Ainda que o título do livro possa passar a ideia de uma banda que não sabia o que estava fazendo (ou para onde estava indo), “Sem Nenhuma Direção – Defalla, 1987” demonstra como eles foram amadurecendo as canções e a própria estética visual e teatral do grupo, algo que seria levado ao extremo nos álbuns e formações posteriores. A parte musical e textual é bastante destrinchada na narrativa, mas a figura de Reinaldo Barriga Brito merecia maior destaque (incluindo espaço para entrevista), já que ele praticamente não trabalhou como produtor no álbum, mas sim como facilitador, a pessoa que tentava tornar reais as maluquices musicais que o grupo buscava construir nos arranjos dentro de estúdio – há vários exemplos no livro.

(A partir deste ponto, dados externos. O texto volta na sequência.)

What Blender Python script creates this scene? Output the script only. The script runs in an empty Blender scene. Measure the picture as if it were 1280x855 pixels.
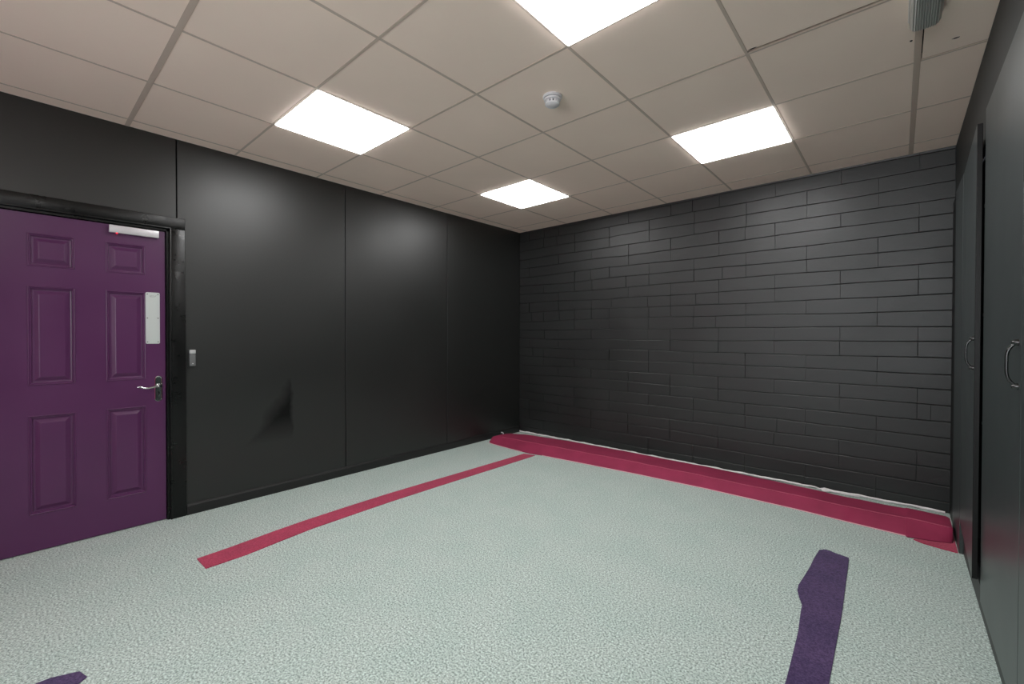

Lançado em vinil e fita K7 (raros hoje em dia) em 1987 e editado (incompleto) em CD em 1996 (junto ao segundo álbum do grupo, “It’s Fuckin’ Borin’ to Death”, de 1988, na série “Raridades Plug” – outras faixas do álbum apareceram na coletânea “Hot 20”, de 1999), “Papapaparty” apareceu nos streamings em 2019 (junto com o ótimo – e mais certinho – segundo disco do grupo), facilitando seu acesso. Absolutamente clássico, eis um disco que serviu de inspiração para bandas locais e “estrangeiras” como Planet Hemp, Chico Science & Nação Zumbi e Mundo Livre S/A, entre outras. E agora ganha aprofundamento com um livro excelente, e seu hot site repleto de curiosidades. Que bom que o tempo alcançou, finalmente, uma banda que sempre esteve à frente. Que outras gerações descubram um dos discos mais sensacionais da música brasileira.
– Marcelo Costa (@screamyell) edita o Scream & Yell desde 2000 e assina a Calmantes com Champagne.
Sou um dos autores do livro. Super lisonjeado com a resenha do Marcelo! Mais um ponto na rede para manter ativa a escuta desse disco fenomenal e intempestivo. Salve DeFalla! Quanto ao Barriga, produtor do Papaparty, nós procuramos por ele, mandamos mensagens, insistimos, mas ficamos sem retorno. Realmente, é uma lacuna. Fica a sugestão de se tentar cavar uma entrevista com o cara que foi fundamental para o jeito com que saíram discos antológicos nos 80s.
Faço minhas as palavras do Emerson. Resenha que expande a leitura do livro e a apreensão da importância da Defalla e do Papaparty.